Konsep maskulinitas dalam literatur berbahasa Inggris sering kali didefinisikan dengan kata jamak, yakni masculinities. Hal ini dikarenakan pengertian tentang maskulinitas berbeda-beda di setiap tempat dan kebudayaannya. Budaya yang berbeda dan periode serta sejarah yang berbeda akan mengonstruksi konsep gender yang berbeda pula (Connel, 2000).
Beynon (2002) menambahkan, maskulinitas bukan bagian dari genetik laki-laki yang dibawa ketika mereka dilahirkan, melainkan sesuatu yang terbentuk dan teralkulturisasi oleh perilaku sosial, mereka mempelajari dan menirunya dengan cara yang sesuai.
Definisi maskulinitas yang beragam tidak duduk berdampingan, ada ketentuan sosial di dalamnya. Maskulinitas pun berhubungan dengan hierarki, di mana dalam suatu masyarakat terdapat maskulinitas dominan (hegemonik) dan maskulinitas yang terpinggirkan (Connel dan Connel, 2000).
Adanya hierarki ini, bukan hanya antara laki-laki dan laki-laki, namun laki-laki dan perempuan. Hal tersebut ditemukan hampir di semua kebudayaan. Hal tersebut menunjukkan bahwa maskulinitas baru yang terdapat unsur feminitas di dalamnya bukan lah yang bersifat hegemonik.
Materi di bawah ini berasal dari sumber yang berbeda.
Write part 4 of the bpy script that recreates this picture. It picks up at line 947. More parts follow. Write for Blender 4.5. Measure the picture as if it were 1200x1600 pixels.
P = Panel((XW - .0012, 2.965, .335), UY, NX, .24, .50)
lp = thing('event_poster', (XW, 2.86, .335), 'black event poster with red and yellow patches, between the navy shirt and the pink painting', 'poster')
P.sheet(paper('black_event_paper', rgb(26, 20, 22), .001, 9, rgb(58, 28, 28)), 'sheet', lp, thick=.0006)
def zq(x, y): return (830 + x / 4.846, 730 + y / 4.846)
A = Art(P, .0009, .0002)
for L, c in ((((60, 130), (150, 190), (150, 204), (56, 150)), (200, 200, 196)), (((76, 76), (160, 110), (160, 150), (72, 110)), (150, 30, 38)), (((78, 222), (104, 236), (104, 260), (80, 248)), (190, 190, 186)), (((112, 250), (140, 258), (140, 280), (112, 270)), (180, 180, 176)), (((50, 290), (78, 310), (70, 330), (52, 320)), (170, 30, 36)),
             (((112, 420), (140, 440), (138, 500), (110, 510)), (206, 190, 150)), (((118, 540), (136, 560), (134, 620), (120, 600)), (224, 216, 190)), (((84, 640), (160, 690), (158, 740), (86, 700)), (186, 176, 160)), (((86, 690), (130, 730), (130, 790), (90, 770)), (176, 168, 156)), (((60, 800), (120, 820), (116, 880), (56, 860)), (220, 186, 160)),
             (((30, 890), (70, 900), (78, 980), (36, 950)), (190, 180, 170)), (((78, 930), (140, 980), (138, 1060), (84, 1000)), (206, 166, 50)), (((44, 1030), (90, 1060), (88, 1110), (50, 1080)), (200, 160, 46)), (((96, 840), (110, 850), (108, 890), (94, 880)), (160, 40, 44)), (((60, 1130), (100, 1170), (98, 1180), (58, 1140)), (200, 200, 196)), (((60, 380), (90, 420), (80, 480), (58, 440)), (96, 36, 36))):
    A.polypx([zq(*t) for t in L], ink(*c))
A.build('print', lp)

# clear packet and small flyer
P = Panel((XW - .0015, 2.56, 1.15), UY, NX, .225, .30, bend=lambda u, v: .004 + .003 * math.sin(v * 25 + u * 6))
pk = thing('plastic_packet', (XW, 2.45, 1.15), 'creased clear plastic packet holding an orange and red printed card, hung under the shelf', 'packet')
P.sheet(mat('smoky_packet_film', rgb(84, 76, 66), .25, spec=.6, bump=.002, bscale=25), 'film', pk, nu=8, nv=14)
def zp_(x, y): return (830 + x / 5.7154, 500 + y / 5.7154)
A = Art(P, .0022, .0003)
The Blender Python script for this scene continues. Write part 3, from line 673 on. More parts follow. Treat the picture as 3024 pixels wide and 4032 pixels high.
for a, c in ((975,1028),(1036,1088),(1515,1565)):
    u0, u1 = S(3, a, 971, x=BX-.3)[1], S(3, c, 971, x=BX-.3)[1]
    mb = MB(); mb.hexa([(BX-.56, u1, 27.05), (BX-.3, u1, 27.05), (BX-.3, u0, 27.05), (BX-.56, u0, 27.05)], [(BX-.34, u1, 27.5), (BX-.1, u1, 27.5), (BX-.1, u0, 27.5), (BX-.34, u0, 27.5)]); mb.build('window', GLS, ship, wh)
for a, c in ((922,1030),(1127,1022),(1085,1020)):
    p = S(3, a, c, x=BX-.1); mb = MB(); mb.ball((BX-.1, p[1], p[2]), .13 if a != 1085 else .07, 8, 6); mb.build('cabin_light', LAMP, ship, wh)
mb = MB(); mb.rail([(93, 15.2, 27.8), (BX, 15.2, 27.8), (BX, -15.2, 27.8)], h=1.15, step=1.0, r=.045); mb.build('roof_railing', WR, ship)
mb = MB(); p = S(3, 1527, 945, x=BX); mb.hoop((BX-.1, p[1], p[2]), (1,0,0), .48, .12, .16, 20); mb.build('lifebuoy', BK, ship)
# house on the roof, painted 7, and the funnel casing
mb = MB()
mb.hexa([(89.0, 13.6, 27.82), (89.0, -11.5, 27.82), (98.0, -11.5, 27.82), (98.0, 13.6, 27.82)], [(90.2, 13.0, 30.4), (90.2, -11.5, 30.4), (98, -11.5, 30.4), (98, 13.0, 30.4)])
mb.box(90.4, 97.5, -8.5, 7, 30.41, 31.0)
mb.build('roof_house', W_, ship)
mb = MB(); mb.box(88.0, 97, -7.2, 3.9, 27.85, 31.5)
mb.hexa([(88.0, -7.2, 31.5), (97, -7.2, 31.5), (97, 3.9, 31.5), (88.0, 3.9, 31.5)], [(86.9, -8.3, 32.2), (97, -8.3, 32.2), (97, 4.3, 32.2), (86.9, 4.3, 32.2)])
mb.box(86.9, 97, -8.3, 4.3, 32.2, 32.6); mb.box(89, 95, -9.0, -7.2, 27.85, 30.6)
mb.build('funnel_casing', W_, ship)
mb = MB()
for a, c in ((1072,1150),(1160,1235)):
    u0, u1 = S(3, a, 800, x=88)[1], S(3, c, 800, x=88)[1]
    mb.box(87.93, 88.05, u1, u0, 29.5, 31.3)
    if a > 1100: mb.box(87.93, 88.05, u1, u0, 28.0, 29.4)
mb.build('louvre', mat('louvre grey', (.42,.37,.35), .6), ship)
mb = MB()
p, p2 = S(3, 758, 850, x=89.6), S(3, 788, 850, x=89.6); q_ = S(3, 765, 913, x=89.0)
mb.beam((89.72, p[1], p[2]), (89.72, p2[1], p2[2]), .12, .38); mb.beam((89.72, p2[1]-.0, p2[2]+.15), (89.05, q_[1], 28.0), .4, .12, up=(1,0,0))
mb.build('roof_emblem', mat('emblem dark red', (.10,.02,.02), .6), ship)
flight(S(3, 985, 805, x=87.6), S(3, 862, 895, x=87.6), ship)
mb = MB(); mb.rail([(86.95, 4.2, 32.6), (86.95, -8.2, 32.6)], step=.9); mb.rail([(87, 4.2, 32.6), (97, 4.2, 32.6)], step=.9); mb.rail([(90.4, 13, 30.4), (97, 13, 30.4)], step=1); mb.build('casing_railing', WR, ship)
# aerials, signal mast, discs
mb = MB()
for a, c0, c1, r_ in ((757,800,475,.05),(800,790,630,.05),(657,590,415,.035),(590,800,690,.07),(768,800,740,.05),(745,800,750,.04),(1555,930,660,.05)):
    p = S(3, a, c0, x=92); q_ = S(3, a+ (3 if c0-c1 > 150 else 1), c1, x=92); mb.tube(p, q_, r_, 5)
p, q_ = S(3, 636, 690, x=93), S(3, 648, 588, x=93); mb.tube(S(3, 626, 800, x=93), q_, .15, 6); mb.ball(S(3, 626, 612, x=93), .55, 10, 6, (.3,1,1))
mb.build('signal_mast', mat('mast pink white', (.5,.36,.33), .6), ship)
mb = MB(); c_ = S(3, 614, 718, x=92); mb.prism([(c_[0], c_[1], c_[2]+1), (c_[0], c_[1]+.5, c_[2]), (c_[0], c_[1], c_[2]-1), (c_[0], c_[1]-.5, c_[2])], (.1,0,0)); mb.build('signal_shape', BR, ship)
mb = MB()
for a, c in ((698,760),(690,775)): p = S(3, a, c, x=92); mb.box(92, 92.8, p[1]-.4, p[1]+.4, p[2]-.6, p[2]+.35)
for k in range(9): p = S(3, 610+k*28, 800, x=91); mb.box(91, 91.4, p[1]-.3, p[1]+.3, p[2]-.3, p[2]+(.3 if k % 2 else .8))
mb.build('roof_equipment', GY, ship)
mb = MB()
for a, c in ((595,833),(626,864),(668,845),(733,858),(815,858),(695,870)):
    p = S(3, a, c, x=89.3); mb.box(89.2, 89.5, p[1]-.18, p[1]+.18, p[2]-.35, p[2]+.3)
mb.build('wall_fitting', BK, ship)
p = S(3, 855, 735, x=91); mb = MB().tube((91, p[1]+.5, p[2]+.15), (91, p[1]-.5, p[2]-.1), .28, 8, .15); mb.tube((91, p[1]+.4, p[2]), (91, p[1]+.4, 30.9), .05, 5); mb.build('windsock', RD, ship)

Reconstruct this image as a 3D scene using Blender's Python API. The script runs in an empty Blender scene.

Laki-laki hegemonik adalah laki-laki yang kaku, kuat, sukses, kompeten, serta otoriter yang mendapatkan reputasinya dari tempat ia bekerja dan meraih harga dirinya di area publik (Feasey, 2008).
Dengan kata lain, konsep maskulinitas dominan adalah laki-laki yang memiliki kekuatan dan berkuasa. Maskulinitas dominan ini biasanya bukan lah yang paling nyaman untuk dijalankan. Hal tersebut tidak mengurangi kredibilitas sebagai maskulinitas standar yang diharapkan oleh laki-laki (MacKinnon dikutip oleh Feasey, 2008).
Carrigan dkk sebagaimana dikutip oleh Feasey (2008) menjelaskan bahwa yang menjadi fokus utama dalam maskulinitas hegemonik ini adalah lakilaki mendapat keuntungan dari dominasinya atas kaum perempuan.